CHALEUR 2 Project

The CHALEUR2 project builds on the extensive heat‑treatment knowledge and mechanical testing database developed in the initial CHALEUR program. Its central objective is to evaluate fracture toughness using miniaturized Compact Tension (mCT) samples and to link these results to microstructural characteristics. This study is the first to systematically examine microstructural effects using homogeneous material batches with identical chemical composition, enabling a more controlled evaluation of how heat treatment influences fracture behavior.

Two notable observations guide the investigation. First, only one heat‑treatment (HT) condition shows a reduction in Charpy Upper Shelf Energy, despite both HT batches exhibiting decreased high strain‑rate tensile properties. This discrepancy raises questions about the microstructural mechanisms governing toughness at different strain rates. Second, only a single mCT test batch from the reference condition has so far been compared with Charpy impact results. This comparison revealed an unexpected relationship between the ductile‑to‑brittle transition temperature at 41 J (T41J) and the reference temperature (T0) obtained from the Master Curve methodology.
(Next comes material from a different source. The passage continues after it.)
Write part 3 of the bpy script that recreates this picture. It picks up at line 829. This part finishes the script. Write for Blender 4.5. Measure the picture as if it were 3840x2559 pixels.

The project also examines how local microfracture stress in mCT samples reflects the combined influence of tensile flow strength (which governs ductile deformation) and microcleavage fracture stress from Charpy tests (associated with crack initiation at high strain rates). Variations in either component can raise the overall fracture resistance. By comparing cleavage stresses derived from load–displacement curves with those obtained through microstructural analysis and detailed fractography, the study aims to clarify how strain rate and temperature jointly control fracture initiation and propagation.

The first objective is to obtain several similar (chemical Carbon content) batches of “microstructurally homogeneous” low alloyed steel specimen in terms of (i) location in a large forged heavy component, (ii) thermal treatment history. To reduce the discrepancy inherent to manufacturing processes, these steps have to be artificially done in a homogeneous manner. The infrastructure used ensures the fine-tuning and repeatability of the heat treatments provided, especially for quenching cooling rate which is considered as a critical parameter.

The second objective is to characterize these heat-treated batches using innovative testing methods beyond the standard tests, such as fracture toughness by mCT’s and NT (notched tensile) tests. Analysis will give information and will explain the strain rate effects, triaxiality, and critical damage (void, coalescence).

Eventually, the final objective is to characterize in-depth the microstructure and fractography to identify the cleavage initiation site, carbide/inclusion population(s), the former austenite grain size, ferrite packet size and other important features.

Those results are very important to explain the observed differences in macroscopic properties and can be used by the scientific community to develop micromechanical models (outside of the scope of CHALEUR2), such as the local approach.